52. A hora mais escura – 15/02 - cinema


‘A hora mais escura’ assume que agentes americanos conseguiram através do uso da tortura informações vitais para a localização de Osama Bin Laden. O simples fato de mostrar essas cenas poderia fazer parecer que o filme está condenando a prática. Não é o caso. Neste filme, os torturadores são os mocinhos. Mocinhos sim, pois por mais que realizadores tentem afirmar que a lógica do filme é imparcial e busca mostrar todos os lados da caçada a Osama, pra mim, é balela.

    O brasileiro ‘Tropa de Elite’ foi acusado de defender métodos truculentos da polícia do Rio de Janeiro. No entanto, naquele caso, o filme se faz do ponto de vista do protagonista (Capitão Nascimento), um sujeito que testemunhamos no decorrer da projeção como totalmente desequilibrado e sob uma tamanha carga de stress por conta do trabalho a ser realizado que o deixa a ponto de explodir. No caso de ‘A hora mais escura’, o ponto de vista da narrativa é mais amplo, temos uma protagonista, mas não assistimos o filme do ponto de vista dela. Sendo assim, aqui e ali, Maya (Jessica Chastain) aparece como uma mulher que vai se tornando obcecada pelo trabalho de localizar Bin Laden, mas esse desenvolvimento não é o suficiente para emitir um julgamento moral sobre as atitudes do governo para alcançar o objetivo.

      O filósofo esloveno Slavoj Zizek, ao decorrer sobre o filme, colocou a seguinte questão: ‘A serviço de quem está uma representação da tortura que se apresenta como neutra’? A diretora Kathryn Bigelow afirmara, em carta ao Los Angeles Times, que ‘representação não é aprovação, elogio’. Zizek, por sua vez, coloca que ‘ninguém precisa ser um moralista, ou ingênuo sobre as urgências da luta contra ataques terroristas, para pensar que torturar um ser humano é, em si mesmo, algo tão destruidor que representa-lo de maneira neutra – isto é, neutralizar este caráter destruidor – é por si uma maneira de apoiá-lo’.

Aqui temos um filme que se propõe ser mais ‘honesto’ acerca das táticas e escolhas dos seus governos, refutando um tom ufanista de louvação ao militarismo, mas ainda assim é construída uma narrativa tensa que deixa o espectador torcendo pelos Seals na sequência da captura e assassinato de Bin Laden. Ao fim da sessão, não considero esta uma sensação boa.
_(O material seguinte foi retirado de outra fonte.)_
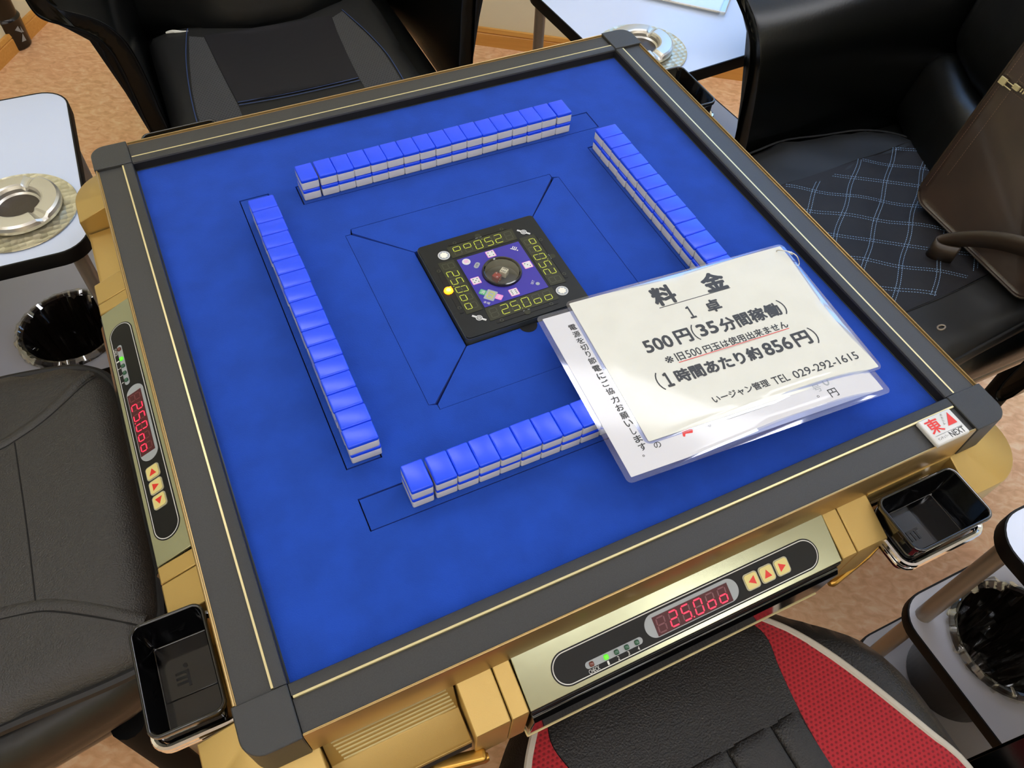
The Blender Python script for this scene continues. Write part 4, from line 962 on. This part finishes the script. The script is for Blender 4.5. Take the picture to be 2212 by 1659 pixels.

O suposto ponto de vista ‘múltiplo’ ou ‘neutro’ defendido pelos realizadores é, na verdade, o ponto de vista americano, que em momento algum questiona o porque desta guerra, os motivos que levam  aos ataques terroristas e também os limites das operações americanas quando o assunto é direitos humanos.

    Para um retrato americano mais honesto sobre a posição do país em sua cruzada contra o terrorismo, sugiro uma sessão dupla com o documentário ‘Procedimento Operacional Padrão’, de Errol Morris, sobre os abusos em Abu Ghraib e a ficção ‘Guerra sem cortes’, de Brian De Palma (completo no link abaixo), sobre assassinatos cometidos por soldados americanos no Iraque.


MEMO: À parte da política, o filme é uma boa fita de ação. E a sequência da captura de Bin Laden é memorável em sua claustrofobia e escuridão.